Why China is Not a Communist State Part 2 – Economic Reform

In my last blog I explained some of the aspects of Communism: an expanded government that entered into civil society, a centrally-planned economy, mass mobilization, and charismatic leadership that circumvents national law.
However, in this blog, I wish to outline how China emerged from its Communist past into the capitalist, albeit authoritarian, system it has today.

Mao Zedong died in 1976. He left behind him a legacy of socialist revolution, Communist political policy, famine, and 73 million deaths under his watch. His successor, Deng Xiaoping, immediately began advocating a much more centralist approach to economic matters and political reform, with his “gaige kaifang” 改革开放 approach to policy (literally “reform openness”). He stressed the need for liberalized markets, but he believed it should be done slowly.
Deng Xiaoping took a greatly more pragmatic approach to improving the lives of the Chinese population, even though the government still has yet to officially renounce the ideology of Communism.
This approach was coined by him as the “Groping for Stepping Stones” method, methophorizing market liberalization as carefully crossing a stream.

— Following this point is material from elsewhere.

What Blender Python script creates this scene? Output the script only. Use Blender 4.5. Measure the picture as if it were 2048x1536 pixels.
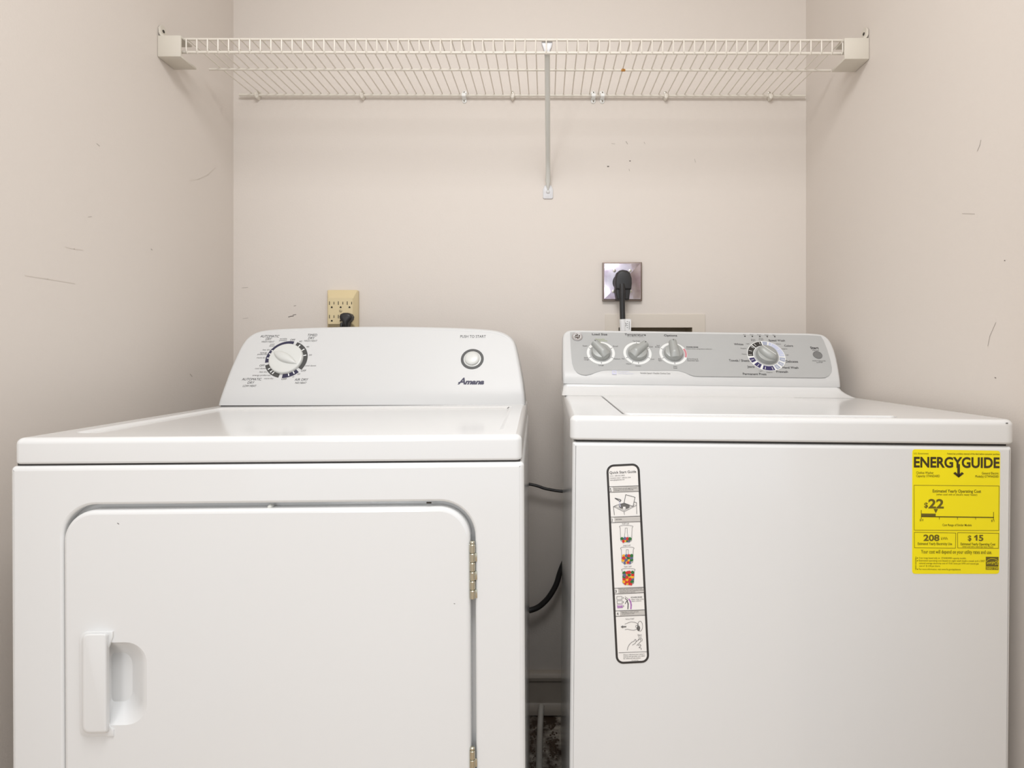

Using this method, he created economic zones in which to experiment with market liberalization. These zones were cities such as Shantou, Shenzhen, Zhuhai, Xiamen, and the entire island of Hainan. In these places, the government slowly privatized industries and businesses, one market at a time.
The reasons for slow market liberalizations were logical to the Chinese. They believed that if markets were all liberalized at once, it could cause catastrophic recession. But if they could liberalize slowly, the newly private industry could absorb the losses of those laid off from public markets. As a result, the state had a much smaller hand in the economy, and let natural market forces take over.
It is easy to see, simply from this perspective why China is no longer a Communist state. Simply by pulling back the size of government and letting the market forces of supply and demand determine levels of production and price. In a Communist state, as described previously, the government centrally plans these aspects of the economy. Under this criterion alone, China is no longer a Communist state, and has been decreasingly so since 1978 when the economic reforms began.